### SET TASK
Only the lines between the line with "Reconstruct this image" and the line with "from math import", together with those two lines themselves, are to be copied exactly.

### RECORDS PROVIDED

-*-

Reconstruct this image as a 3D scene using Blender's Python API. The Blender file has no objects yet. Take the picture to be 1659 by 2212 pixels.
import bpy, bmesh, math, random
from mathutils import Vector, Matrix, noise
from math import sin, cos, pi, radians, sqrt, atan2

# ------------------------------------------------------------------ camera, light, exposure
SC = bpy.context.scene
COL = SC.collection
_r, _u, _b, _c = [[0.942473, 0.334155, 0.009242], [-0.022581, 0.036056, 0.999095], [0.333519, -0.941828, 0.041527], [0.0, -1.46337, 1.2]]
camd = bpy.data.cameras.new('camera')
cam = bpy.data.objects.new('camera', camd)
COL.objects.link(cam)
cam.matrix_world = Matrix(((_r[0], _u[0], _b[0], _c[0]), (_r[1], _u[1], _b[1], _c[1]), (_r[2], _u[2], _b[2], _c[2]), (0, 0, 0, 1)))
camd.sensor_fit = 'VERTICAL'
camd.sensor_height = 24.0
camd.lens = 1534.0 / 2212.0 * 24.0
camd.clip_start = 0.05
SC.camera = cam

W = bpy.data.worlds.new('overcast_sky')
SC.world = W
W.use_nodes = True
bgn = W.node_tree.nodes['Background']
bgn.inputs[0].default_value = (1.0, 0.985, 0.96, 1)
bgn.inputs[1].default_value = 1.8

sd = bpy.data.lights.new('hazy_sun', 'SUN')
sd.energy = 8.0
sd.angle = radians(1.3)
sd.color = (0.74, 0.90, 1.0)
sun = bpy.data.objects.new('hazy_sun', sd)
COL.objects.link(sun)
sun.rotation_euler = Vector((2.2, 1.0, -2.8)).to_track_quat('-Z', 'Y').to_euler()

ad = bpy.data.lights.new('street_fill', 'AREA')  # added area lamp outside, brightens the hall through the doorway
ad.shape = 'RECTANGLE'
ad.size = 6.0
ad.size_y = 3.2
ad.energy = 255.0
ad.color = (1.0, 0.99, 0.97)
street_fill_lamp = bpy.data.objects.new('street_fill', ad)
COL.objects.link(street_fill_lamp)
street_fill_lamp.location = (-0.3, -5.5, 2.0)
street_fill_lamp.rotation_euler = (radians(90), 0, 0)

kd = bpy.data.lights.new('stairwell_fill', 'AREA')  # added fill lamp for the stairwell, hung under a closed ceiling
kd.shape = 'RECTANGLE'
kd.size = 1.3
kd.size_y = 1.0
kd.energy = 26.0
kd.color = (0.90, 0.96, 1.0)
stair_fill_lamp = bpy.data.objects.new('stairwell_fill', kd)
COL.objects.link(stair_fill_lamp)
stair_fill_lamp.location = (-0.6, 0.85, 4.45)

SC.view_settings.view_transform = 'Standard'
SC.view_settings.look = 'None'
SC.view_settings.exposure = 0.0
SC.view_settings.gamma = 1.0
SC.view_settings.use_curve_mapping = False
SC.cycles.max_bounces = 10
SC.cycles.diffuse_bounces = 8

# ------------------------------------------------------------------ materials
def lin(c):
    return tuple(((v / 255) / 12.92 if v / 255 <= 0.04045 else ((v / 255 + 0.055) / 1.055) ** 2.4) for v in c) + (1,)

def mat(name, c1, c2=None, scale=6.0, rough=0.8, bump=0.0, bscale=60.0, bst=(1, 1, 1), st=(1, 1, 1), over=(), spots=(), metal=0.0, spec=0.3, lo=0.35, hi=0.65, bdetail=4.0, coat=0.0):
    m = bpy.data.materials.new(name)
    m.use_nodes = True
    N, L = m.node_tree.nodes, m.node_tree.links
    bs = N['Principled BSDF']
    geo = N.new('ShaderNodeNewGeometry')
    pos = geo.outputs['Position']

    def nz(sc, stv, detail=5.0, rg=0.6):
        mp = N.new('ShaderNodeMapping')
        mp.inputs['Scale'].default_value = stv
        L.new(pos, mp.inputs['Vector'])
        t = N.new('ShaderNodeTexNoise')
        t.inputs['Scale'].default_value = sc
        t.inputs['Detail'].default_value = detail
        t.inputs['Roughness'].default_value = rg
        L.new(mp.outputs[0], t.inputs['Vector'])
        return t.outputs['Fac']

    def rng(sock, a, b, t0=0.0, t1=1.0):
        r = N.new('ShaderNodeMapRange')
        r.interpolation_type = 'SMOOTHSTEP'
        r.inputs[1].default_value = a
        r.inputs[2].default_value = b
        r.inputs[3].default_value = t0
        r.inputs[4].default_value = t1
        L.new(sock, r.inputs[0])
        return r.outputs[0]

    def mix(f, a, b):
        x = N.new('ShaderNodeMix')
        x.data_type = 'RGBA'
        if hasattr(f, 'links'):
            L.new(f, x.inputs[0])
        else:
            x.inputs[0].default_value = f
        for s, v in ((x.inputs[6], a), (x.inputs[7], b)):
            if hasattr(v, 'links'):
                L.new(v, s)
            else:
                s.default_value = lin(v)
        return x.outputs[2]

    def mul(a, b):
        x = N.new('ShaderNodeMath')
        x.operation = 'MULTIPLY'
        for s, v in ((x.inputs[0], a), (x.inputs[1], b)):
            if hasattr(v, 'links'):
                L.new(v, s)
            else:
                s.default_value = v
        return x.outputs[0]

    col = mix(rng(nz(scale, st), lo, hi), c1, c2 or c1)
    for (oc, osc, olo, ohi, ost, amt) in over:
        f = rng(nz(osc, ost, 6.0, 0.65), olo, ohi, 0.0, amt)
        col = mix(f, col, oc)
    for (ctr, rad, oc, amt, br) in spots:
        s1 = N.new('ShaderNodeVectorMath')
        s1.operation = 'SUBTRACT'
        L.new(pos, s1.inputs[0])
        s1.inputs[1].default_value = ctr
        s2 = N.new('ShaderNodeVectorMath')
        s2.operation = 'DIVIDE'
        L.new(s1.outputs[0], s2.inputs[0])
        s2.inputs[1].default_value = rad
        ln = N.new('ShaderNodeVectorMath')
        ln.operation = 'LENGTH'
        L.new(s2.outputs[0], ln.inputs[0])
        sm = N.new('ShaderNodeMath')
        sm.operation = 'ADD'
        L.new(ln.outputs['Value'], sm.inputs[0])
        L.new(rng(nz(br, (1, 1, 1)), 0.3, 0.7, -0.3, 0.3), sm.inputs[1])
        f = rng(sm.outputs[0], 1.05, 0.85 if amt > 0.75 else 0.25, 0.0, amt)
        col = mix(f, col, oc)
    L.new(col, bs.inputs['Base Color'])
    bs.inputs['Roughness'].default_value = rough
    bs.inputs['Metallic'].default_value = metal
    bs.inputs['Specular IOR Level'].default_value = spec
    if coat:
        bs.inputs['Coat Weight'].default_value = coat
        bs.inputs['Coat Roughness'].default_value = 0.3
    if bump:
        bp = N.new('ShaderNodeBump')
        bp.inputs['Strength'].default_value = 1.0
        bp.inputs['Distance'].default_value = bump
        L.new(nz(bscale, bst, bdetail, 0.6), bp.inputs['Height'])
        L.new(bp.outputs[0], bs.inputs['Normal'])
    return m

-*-

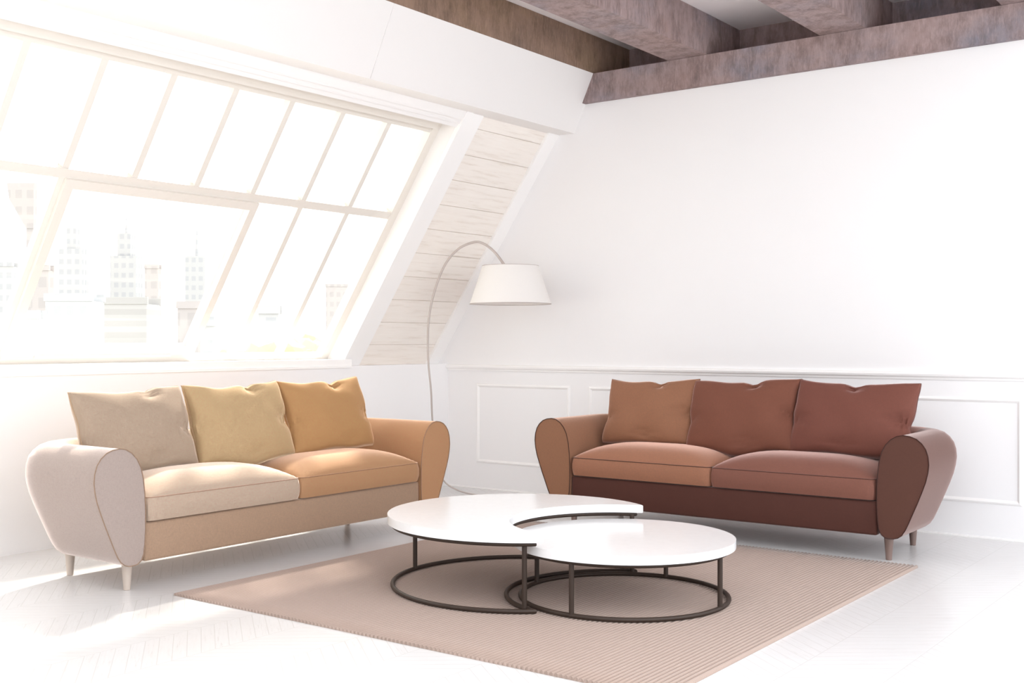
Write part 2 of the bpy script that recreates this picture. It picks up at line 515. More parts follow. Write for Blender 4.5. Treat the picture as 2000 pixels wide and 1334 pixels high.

-*-

### EXERCISE RESULT
Reconstruct this image as a 3D scene using Blender's Python API. The Blender file has no objects yet. Take the picture to be 1659 by 2212 pixels.
import bpy, bmesh, math, random
from mathutils import Vector, Matrix, noise
from math import sin, cos, pi, radians, sqrt, atan2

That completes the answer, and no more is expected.